⟨

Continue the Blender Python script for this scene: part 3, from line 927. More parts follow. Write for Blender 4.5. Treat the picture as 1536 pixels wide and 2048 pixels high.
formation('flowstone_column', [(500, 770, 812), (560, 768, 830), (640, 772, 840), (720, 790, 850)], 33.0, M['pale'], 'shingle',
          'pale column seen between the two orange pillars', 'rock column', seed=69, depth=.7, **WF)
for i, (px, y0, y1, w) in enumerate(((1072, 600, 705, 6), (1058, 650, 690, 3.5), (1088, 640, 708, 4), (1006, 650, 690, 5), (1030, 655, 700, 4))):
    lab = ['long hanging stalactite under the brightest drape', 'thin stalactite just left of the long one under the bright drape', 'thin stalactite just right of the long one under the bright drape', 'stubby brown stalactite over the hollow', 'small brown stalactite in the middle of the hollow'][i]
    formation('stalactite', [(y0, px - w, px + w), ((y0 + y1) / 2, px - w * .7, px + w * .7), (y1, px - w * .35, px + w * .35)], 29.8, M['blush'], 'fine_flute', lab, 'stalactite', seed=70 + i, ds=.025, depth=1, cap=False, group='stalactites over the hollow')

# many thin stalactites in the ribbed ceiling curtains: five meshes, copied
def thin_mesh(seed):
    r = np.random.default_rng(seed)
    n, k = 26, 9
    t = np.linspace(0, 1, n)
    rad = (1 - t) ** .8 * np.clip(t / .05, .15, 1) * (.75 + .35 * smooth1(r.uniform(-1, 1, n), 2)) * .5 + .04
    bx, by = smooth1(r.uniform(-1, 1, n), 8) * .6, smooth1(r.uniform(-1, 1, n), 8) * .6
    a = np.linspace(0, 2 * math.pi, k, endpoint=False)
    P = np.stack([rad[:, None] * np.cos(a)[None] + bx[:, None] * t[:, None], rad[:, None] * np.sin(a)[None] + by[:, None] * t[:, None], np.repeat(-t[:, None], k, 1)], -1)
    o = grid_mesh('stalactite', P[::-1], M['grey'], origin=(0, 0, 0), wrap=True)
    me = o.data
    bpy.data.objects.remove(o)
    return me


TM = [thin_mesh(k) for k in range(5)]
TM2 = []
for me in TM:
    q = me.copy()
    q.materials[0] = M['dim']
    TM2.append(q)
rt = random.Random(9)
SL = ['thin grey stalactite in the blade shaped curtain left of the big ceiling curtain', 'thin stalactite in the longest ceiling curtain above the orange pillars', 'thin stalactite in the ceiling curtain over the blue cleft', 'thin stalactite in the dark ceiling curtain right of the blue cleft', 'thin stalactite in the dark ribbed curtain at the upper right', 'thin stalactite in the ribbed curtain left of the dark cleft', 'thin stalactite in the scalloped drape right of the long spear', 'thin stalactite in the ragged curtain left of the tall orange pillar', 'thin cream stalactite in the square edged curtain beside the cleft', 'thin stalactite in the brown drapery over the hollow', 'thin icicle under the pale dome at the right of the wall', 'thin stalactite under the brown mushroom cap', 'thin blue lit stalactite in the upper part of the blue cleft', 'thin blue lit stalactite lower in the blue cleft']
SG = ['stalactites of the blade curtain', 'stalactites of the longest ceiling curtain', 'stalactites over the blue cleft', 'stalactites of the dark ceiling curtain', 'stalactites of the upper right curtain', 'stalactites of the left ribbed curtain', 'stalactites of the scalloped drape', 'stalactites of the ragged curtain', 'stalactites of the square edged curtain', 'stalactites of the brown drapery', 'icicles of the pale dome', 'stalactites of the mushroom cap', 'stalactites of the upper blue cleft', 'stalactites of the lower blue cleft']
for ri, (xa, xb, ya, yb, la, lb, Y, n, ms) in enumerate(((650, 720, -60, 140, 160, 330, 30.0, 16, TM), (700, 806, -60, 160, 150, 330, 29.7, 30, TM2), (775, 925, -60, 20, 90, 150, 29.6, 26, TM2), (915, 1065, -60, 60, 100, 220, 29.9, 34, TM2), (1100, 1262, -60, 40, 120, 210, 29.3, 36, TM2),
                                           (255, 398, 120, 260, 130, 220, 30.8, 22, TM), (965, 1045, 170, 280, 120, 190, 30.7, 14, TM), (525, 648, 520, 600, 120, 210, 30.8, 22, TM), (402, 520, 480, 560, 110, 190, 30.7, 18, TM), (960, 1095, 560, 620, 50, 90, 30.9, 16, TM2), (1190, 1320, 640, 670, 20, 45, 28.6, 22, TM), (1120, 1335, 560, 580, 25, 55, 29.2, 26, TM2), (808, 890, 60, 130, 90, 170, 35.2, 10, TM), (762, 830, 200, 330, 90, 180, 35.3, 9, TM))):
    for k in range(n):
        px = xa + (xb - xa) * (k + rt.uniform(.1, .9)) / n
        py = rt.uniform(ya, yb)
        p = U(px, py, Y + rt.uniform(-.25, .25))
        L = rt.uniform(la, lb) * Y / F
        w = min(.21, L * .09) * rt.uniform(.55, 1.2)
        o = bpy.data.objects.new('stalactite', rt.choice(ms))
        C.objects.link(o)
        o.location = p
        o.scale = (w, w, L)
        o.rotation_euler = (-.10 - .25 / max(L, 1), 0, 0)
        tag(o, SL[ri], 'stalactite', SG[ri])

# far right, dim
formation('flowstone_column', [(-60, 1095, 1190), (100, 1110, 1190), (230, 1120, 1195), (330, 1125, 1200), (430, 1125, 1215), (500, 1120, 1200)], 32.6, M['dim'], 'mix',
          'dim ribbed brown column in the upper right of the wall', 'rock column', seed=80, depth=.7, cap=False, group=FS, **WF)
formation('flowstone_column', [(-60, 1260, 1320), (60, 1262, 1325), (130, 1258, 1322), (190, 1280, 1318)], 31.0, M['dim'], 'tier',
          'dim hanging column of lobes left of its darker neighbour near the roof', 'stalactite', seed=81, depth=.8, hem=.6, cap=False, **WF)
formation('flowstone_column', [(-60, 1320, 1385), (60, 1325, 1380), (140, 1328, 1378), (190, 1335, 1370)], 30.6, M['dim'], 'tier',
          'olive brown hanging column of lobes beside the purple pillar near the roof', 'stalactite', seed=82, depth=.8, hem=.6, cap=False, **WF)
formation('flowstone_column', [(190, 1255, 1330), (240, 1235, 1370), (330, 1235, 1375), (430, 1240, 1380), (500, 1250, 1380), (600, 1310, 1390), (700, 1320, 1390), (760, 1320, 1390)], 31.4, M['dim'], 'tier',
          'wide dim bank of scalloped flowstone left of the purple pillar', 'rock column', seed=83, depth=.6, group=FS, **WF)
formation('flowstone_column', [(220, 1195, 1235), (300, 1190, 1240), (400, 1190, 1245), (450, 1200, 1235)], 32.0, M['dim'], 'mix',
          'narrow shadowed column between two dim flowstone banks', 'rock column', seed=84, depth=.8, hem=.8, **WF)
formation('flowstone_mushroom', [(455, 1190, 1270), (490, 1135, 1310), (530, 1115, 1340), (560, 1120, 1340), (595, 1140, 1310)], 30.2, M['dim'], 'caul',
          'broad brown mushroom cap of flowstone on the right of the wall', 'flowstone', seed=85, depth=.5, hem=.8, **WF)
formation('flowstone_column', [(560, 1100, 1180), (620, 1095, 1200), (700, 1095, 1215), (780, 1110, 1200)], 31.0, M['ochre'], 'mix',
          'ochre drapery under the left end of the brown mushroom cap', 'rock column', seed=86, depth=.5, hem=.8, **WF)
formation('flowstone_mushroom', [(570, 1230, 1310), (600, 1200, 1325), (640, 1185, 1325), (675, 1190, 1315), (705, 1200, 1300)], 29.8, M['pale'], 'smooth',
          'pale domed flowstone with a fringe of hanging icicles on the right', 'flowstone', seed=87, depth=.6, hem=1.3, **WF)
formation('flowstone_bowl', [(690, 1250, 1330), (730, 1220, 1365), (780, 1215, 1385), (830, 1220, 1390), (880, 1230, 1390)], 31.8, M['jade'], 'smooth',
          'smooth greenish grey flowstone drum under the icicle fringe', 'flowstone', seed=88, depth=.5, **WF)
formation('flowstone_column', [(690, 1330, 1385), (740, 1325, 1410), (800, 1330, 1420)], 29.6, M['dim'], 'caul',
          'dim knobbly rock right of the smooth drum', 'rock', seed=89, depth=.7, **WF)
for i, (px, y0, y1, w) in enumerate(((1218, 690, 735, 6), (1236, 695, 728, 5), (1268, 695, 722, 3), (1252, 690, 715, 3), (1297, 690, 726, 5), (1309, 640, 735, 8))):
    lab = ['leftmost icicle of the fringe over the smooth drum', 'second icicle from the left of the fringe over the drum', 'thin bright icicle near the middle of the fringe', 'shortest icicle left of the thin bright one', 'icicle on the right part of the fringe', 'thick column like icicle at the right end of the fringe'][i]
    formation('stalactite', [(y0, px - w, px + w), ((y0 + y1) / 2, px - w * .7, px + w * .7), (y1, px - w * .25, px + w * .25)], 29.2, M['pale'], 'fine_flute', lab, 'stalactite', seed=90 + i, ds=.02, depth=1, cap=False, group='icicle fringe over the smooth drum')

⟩

STATED PROBLEM
Pull every line containing the word "caul" out of the material and copy it.

THE COMPLETED TASK
formation('flowstone_mushroom', [(455, 1190, 1270), (490, 1135, 1310), (530, 1115, 1340), (560, 1120, 1340), (595, 1140, 1310)], 30.2, M['dim'], 'caul',
formation('flowstone_column', [(690, 1330, 1385), (740, 1325, 1410), (800, 1330, 1420)], 29.6, M['dim'], 'caul',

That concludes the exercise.